渋谷スクランブルスクエアの東側は12年開業の複合ビル「渋谷ヒカリエ」に隣接、西側は来年3月に閉店する東急百貨店東横店がある。同東横店は27年度にスクランブルスクエア第2期棟として開業予定だ。一帯は渋谷の新たな顔として、かなりの集客力を持つと見込まれている。

 こうした公共交通をベースにした再開発は「トランジット・オリエンテッド・ディベロップメント(TOD)」と呼ばれる。広い土地が少ないため、駅や商業エリア、住宅地が密集する日本で特に発達してきた建築文化である。

 渋谷駅は周辺が立体化され、ビルや交通機関が階層を成す。

 渋谷スクランブルスクエアの地下2階から地上3階は、JR山手線や東急東横線、東京メトロ銀座線など鉄道3社8線やバスターミナルといった公共交通機関をエスカレーター1~3本程度で移動できるよう垂直の動線(アーバンコア)でつながる。来年1月には3階に銀座線の改札口が設けられる。

 近隣にある複合ビル「渋谷マークシティ」には京王電鉄の渋谷駅があり、将来は、渋谷スクランブルスクエアから他のビル経由で歩行デッキを通り、京王井の頭線までスムーズにアクセスできるようになる。

 こうした立体化は、地形を念頭に設計された。渋谷スクランブルスクエアは渋谷の地形である谷に位置しており、谷の上とは約20メートルの高低差がある。複数のビルが歩行デッキでつながることで、ビル周辺に広場や商業スペースを増床するだけでなく、谷の上部に広がる道玄坂や宮益坂周辺の住宅街にも行き来しやすくなる。鉄道や国道246号などのインフラに分断された街を大規模な再開発によって整備したのである。

渋谷を糧に
駅再開発で海外受注狙う

 街づくりの分野で“進んだ都市”といえば、欧州がイメージされるが、TODに関してはニーズが高く、先進的な取り組みが集中するのは日本をはじめとするアジア。勝矢氏は「欧州の都市は人口の規模が日本よりも少ない所が多い。故に日本の都心のように大量の人の往来を支える鉄道中心の街づくりとは進め方が違う」と言う。

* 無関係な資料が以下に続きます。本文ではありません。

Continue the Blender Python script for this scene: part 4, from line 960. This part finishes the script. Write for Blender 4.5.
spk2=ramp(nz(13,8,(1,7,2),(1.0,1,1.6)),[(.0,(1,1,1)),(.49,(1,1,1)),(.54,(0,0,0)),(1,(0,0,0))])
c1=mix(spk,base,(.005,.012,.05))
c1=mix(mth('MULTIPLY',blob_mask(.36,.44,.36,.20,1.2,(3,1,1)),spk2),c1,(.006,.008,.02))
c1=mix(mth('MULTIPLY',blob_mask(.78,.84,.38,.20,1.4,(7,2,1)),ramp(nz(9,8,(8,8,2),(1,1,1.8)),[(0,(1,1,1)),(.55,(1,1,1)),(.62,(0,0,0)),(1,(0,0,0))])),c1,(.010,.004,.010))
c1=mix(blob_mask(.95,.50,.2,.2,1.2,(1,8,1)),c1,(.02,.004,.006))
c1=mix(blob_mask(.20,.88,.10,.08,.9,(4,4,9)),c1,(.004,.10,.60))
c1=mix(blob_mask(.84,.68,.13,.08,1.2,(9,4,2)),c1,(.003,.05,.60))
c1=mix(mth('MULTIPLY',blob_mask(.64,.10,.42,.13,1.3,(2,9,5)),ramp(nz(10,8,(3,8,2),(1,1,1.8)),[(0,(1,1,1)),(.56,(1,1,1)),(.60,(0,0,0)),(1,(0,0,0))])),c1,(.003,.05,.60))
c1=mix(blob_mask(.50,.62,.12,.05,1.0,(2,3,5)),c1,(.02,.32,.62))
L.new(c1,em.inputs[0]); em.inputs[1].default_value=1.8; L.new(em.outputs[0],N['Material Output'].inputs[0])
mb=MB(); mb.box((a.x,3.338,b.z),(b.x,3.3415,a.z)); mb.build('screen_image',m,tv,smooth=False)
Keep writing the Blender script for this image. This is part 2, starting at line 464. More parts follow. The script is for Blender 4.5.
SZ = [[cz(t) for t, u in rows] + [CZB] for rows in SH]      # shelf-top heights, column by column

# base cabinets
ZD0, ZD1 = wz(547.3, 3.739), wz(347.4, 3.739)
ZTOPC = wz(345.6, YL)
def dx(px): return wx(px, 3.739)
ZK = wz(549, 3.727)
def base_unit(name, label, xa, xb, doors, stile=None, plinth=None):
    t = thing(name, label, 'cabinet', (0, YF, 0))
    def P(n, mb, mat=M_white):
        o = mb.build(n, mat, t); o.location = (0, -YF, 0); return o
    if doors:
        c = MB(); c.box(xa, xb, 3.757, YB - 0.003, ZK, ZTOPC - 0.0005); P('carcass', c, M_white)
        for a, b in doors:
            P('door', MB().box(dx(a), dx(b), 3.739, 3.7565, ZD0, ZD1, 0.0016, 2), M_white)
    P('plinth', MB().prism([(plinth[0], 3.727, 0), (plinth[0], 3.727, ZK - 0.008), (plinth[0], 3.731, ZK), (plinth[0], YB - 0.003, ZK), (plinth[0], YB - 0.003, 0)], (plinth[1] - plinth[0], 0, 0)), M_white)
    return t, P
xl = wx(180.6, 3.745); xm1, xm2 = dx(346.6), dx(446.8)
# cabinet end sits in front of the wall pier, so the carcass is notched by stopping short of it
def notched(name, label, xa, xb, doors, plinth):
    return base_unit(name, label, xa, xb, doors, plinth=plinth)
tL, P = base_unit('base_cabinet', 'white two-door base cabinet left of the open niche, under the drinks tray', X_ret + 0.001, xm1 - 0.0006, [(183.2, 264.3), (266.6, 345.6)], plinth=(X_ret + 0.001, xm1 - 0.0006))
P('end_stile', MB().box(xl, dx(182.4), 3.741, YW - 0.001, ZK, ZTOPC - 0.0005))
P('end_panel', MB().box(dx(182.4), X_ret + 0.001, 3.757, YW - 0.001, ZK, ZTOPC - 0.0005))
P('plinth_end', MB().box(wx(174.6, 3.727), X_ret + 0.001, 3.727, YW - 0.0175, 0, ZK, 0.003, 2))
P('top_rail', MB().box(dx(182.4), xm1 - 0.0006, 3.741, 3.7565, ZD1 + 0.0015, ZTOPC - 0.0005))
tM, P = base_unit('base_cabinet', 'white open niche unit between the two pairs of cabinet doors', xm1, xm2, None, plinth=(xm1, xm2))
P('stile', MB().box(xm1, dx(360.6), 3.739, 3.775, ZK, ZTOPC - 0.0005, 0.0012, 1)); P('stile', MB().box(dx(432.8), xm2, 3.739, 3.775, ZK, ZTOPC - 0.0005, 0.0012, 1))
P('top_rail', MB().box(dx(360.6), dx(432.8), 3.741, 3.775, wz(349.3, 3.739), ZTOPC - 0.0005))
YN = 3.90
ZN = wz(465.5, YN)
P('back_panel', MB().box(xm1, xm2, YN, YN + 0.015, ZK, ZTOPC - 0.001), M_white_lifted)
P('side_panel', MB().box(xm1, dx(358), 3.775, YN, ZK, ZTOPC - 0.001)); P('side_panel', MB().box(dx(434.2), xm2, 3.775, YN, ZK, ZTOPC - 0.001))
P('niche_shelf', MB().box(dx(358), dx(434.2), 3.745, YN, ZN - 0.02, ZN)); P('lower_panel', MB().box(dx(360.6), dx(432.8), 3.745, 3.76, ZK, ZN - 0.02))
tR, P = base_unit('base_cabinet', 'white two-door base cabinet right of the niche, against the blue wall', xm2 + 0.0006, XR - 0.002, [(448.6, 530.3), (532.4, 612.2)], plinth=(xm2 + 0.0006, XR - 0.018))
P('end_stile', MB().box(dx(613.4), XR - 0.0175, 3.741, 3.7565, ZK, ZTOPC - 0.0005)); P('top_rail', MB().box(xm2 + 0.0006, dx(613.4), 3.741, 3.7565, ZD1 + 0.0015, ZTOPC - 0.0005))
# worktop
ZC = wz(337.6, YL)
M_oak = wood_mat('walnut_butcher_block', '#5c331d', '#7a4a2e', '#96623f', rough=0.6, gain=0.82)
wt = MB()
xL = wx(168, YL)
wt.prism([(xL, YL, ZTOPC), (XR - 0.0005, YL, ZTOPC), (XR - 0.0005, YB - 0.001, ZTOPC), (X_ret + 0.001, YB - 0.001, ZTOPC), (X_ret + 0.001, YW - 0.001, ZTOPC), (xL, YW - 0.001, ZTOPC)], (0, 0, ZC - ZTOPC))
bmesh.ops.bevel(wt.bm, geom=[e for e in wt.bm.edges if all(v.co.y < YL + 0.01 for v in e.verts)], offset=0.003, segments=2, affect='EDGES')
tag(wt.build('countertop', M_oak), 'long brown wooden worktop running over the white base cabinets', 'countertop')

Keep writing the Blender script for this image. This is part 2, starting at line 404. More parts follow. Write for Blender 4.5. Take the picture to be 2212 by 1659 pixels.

 欧州の都市人口は多くても数百万人規模で、車での移動が第一だ。しかし、日本や人口が増加している中国、東南アジアでは人口1000万~2000万人規模を支える街づくりを想定し、かつ公共交通での移動が多いため鉄道計画との連動が重要になる。

 東京の街は、TODの事例が多く、日本の設計事務所は豊富な知見を持っている。

 中でも渋谷のTODは規模が大きく、最高レベルの技術の粋を集めたもの。日建設計は、渋谷駅周辺を都市再生緊急整備地域にする議論が始まった頃から再開発計画に参加しており、すでに約20年たった。渋谷再開発の九つのプロジェクトのうち、渋谷スクランブルスクエアや渋谷ヒカリエなど複数の施設の設計に関わっている。

 国内でのTOD案件は途絶えることなく、日建設計は新宿駅でも再開発を手掛けているところだ。

渋谷の街中央下部のピンクのロゴが渋谷109 Photo by T.M.

 それだけでなく、国内にとどまらず海外でも、中国の上海近郊や広州駅郊外、ロシアのモスクワ郊外にあるボタニック・ガーデン駅周辺のTODなどで設計を担当し、着々と実績を積み上げてきた。

 国内建設は人口減少により将来的には案件が減るものの、駅周辺の再開発や再開発ノウハウの海外輸出は設計業界にとって手堅い事業。さらに海外でも受注を増やそうとしており、渋谷再開発をその糧にしていくのである。